Accanto ai maggiori costi che si registrano in stalla, vi sono poi i maggiori costi dell’energia a carico dei caseifici e delle centrali del latte: su questo fronte Latteria Soligo stima che nel 2022 l’incremento della spesa energetica sarà di circa 4 centesimi per litro di latte lavorato rispetto all’anno 2021 appena concluso, al quale si aggiungerà l’incremento della spesa per il confezionamento, con rincari che vanno dal +15% del vetro al +70% della carta, per arrivare a una consistente maggiorazione dei costi di trasporto, saliti in media del 10-15%, con il gasolio incrementato, dal 2020 ad oggi, di circa il 40%. Quindi tra i maggiori costi in stalla ed in caseificio una filiera di prodotto, qual è Latteria Soligo, deve affrontare il mercato con una maggiorazione costo di quasi 14 centesimi per litro di latte lavorato.
Un ritocco ai prezzi dei prodotti è pertanto necessario in questo periodo così complicato per il settore lattiero caseario, come sostiene Brugnera: “Credo che i nostri consumatori, abituati ad acquistare prodotti del territorio che sono sicuri, genuini, buoni e ‘perfetti’, come cita il nostro statuto, comprenderebbero e accetterebbero questi rincari, che sarebbero comunque attuati con un forte senso di responsabilità che trova le proprie radici nell’economia sociale del professor Giuseppe Toniolo. Ne va della sopravvivenza degli allevamenti. E se chiudono le nostre stalle saremo costretti ad importare il latte dall’estero con maggiori costi e senza controlli, privando dei prodotti locali più ricercati il nostro territorio che, anche grazie a queste tipicità, è divenuto meta turistica molto ambita ed apprezzata. E anche la Grande Distribuzione sarebbe priva di questi prodotti, con delusione dei consumatori”.
La Grande Distribuzione, infatti, obietta che eventuali aumenti dei costi di produzione non possono essere scaricati sul carrello della spesa del consumatore finale. Un cane che si morde la coda? “Di fronte a questo scenario è a mio avviso indispensabile una forte collaborazione tra chi produce e chi dialoga con il consumatore ogni giorno – dice Brugnera – perché produttori e distributori hanno la stessa responsabilità nei confronti dei consumatori ma non si può pensare che solo chi produce debba farsi carico degli esagerati aumenti degli ultimi mesi. Ce lo hanno insegnato i nostri padri fondatori: collaborare tutti insieme per vivere meglio, tutti”.

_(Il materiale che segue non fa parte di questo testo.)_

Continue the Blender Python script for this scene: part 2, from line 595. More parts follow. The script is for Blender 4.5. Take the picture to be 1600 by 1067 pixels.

“Riconoscere a chi produce qualità un piccolo aiuto, significa evitare la sua morte economica che, a sua volta, si tradurrebbe in una notevole diminuzione proprio di quei prodotti made in Italy che il mondo ci invidia e che la grande distribuzione cerca. Resta però poco tempo per trovare una soluzione: l’alternativa sono i grandiosi allevamenti da migliaia di capi sparsi nel mondo che riteniamo non idonei per un ambiente a misura d’uomo. In poche parole: non si proteggono i consumatori con la chiusura degli allevamenti”, conclude.